Well you can always do what someone did last night, and, as someone was driving by, shouted "BITE MY BALLS!", heh.

====

I, too, have a problem with.. fakeness in that fashion. Here's to finding a good way to vent that unhappiness :up:
 
My main problem with music journos is that most of them think they are more prolific and better and important than they are. Here in NYC it's extra obnoxious b/c everyone's a hipster journo critic and no one is original or genuinely nice for that matter. :|
 
I write a fair amount of music/entertainment stuff for the newspaper I work at. I don't write reviews per se, but I sometimes interview musicians who are going to be performing here so I can do stories in advance of concerts. I even go to concerts sometimes and do stories (just describing the little bit of the show I'm able to see before rushing back to the office to make the 10 p.m. deadline and quoting fans).

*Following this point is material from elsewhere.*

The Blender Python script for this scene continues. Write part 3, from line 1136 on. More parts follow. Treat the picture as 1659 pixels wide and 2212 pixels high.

It's very difficult to write about music without resorting to cliches. Whoever first uttered the famous saying "Writing about music is like dancing about architecture" was right on the money. I just try to sound like I know what I'm talking about without sounding too pretentious, and make it about the artist, not about me.
 
artists and journalists are in a love-hate relationship.. at least from the viewpoint of artists i think.

love because publicity sells records. hate because musicians (especially when they get bad reviews) think criticians are losers who just haven´t succeeded in the music biz and therefore make their money by picking on others.
 
Bono's shades said:
Whoever first uttered the famous saying "Writing about music is like dancing about architecture" was right on the money.

according to my own personal favorite "associated wannabe" it was elvis costello.